● **Recorded data**
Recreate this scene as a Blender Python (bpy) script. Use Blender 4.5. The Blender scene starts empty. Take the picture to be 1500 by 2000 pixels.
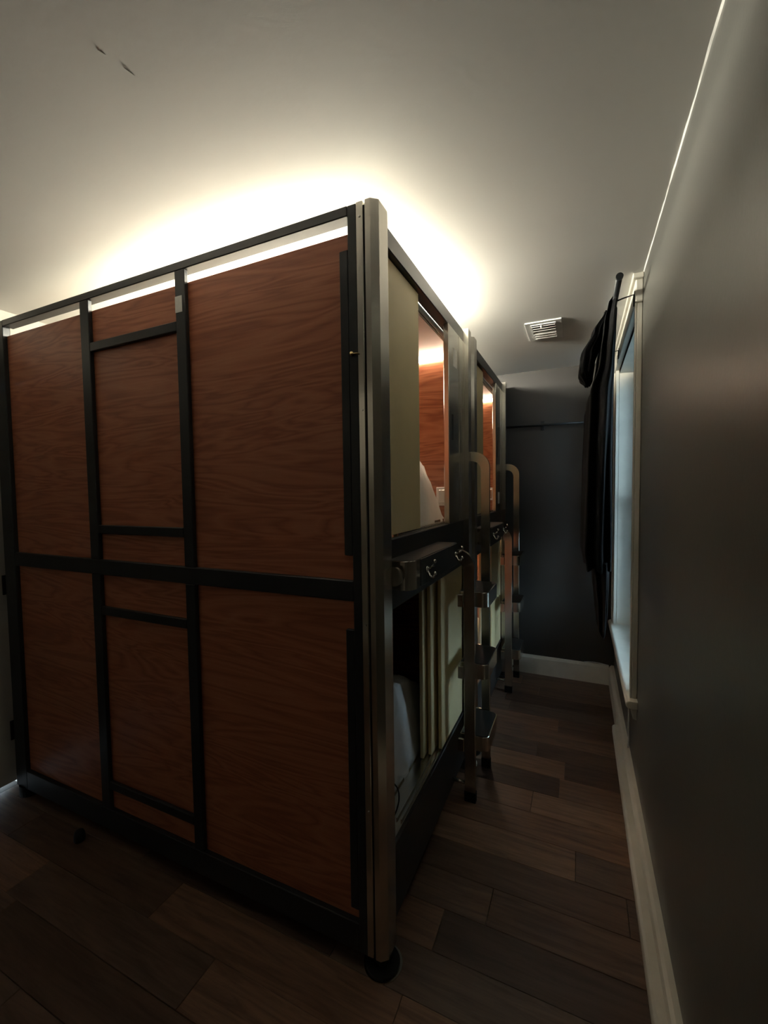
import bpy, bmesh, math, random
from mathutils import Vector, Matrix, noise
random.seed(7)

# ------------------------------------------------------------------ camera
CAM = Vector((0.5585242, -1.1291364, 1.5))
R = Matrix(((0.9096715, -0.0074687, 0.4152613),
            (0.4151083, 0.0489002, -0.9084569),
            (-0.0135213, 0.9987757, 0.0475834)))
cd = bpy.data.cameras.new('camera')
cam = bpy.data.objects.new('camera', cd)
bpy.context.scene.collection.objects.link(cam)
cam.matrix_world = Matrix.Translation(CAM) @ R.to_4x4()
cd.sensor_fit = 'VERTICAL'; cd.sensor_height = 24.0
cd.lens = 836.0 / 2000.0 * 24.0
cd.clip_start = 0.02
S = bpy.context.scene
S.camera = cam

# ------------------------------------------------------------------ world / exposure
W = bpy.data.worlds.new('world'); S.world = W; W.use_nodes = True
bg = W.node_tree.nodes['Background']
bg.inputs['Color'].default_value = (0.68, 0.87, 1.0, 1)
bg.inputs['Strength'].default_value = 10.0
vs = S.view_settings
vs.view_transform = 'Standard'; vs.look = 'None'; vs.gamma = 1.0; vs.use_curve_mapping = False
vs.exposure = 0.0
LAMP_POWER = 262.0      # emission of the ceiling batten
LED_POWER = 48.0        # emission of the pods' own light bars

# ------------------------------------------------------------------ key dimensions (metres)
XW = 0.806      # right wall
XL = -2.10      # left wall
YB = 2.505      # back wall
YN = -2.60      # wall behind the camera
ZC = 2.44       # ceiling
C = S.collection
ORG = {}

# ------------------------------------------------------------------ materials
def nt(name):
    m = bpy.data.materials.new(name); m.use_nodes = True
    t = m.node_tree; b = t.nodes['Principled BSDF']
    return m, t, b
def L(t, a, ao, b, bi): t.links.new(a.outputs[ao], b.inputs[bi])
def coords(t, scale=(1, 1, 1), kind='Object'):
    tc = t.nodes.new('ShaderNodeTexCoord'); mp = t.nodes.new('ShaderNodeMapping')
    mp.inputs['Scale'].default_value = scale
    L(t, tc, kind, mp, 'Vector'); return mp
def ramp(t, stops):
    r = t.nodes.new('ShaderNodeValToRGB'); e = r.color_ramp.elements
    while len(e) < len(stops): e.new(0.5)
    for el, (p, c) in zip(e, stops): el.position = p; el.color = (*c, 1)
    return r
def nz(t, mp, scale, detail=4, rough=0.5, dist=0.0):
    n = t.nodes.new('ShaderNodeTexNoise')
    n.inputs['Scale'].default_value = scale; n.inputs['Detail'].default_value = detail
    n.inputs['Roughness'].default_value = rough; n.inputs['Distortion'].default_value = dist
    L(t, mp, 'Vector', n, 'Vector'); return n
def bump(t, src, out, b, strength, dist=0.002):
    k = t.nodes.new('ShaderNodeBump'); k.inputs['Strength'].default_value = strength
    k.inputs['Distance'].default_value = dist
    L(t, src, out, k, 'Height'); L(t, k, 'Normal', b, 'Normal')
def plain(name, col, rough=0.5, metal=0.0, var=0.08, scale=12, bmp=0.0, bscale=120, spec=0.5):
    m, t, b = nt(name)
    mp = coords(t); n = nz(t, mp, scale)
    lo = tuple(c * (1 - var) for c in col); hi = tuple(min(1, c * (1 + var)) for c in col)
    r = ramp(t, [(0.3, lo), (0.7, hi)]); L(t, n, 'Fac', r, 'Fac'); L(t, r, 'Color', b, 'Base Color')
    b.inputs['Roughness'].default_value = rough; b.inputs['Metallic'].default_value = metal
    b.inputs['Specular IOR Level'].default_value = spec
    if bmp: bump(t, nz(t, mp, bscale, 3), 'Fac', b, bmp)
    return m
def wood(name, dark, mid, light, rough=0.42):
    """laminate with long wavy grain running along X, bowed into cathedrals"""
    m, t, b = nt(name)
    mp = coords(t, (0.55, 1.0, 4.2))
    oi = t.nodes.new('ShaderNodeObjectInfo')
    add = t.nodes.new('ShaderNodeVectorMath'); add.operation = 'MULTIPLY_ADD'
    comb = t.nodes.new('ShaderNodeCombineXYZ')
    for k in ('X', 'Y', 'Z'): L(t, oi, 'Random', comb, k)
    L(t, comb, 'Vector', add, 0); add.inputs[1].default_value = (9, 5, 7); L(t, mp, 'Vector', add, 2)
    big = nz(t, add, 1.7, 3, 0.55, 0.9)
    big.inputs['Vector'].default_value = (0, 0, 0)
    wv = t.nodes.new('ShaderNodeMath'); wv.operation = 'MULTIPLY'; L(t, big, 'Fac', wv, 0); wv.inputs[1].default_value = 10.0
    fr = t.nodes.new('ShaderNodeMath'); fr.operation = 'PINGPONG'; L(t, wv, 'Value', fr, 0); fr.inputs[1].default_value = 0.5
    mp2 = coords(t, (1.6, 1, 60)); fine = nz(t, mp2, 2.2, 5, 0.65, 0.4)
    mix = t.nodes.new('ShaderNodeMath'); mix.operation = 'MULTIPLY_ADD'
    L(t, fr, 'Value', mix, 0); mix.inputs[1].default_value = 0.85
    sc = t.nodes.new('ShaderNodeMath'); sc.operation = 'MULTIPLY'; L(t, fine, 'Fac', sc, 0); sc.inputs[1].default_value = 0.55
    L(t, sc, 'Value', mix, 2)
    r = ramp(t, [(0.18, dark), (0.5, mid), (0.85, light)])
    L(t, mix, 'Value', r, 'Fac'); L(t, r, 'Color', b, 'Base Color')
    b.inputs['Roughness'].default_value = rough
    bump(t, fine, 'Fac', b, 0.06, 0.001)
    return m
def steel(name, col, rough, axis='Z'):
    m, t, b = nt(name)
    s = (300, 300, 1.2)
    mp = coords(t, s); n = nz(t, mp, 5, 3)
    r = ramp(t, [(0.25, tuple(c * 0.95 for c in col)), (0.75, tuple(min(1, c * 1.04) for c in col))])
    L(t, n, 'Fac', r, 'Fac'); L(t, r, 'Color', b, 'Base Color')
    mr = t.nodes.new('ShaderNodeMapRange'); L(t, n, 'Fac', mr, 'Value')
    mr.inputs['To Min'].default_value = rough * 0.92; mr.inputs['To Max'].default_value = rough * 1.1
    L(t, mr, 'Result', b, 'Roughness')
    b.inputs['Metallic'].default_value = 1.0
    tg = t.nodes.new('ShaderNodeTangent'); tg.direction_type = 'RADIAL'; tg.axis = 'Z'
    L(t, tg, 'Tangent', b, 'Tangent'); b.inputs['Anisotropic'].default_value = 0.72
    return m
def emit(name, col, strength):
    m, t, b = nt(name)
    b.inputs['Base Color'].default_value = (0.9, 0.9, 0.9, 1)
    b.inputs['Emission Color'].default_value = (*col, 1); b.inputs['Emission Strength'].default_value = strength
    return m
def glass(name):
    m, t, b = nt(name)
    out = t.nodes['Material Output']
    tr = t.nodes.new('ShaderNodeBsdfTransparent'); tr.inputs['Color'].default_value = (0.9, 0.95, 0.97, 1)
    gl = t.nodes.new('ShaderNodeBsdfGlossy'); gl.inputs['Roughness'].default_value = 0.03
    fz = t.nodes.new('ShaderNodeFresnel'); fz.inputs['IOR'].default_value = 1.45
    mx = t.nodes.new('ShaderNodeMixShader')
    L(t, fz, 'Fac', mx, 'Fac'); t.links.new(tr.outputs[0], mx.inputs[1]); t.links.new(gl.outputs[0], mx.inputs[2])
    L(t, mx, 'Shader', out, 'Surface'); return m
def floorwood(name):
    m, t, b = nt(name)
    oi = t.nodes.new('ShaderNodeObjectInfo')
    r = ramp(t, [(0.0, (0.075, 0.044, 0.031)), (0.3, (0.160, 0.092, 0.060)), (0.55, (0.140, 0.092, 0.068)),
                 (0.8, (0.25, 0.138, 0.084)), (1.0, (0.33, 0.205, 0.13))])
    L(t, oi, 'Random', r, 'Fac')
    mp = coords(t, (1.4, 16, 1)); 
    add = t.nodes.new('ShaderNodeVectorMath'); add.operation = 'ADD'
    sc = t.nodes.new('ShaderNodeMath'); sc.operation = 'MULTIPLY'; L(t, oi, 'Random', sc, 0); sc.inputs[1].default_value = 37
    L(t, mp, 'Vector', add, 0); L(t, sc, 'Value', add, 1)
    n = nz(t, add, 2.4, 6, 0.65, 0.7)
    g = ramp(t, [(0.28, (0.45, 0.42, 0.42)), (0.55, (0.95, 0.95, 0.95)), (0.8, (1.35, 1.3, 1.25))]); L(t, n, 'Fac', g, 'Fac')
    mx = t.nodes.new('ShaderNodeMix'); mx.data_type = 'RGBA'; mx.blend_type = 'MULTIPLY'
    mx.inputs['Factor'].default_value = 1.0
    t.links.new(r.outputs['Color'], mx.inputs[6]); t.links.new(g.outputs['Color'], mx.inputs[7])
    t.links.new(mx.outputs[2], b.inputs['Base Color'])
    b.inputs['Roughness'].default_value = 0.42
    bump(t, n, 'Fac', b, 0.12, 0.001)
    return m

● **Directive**
Repeat the lines exactly as they stand, from the opening line of the data through the line with "random.seed(7)". Pictures stay out of the copy.

● **Reply to the exercise**
Recreate this scene as a Blender Python (bpy) script. Use Blender 4.5. The Blender scene starts empty. Take the picture to be 1500 by 2000 pixels.
import bpy, bmesh, math, random
from mathutils import Vector, Matrix, noise
random.seed(7)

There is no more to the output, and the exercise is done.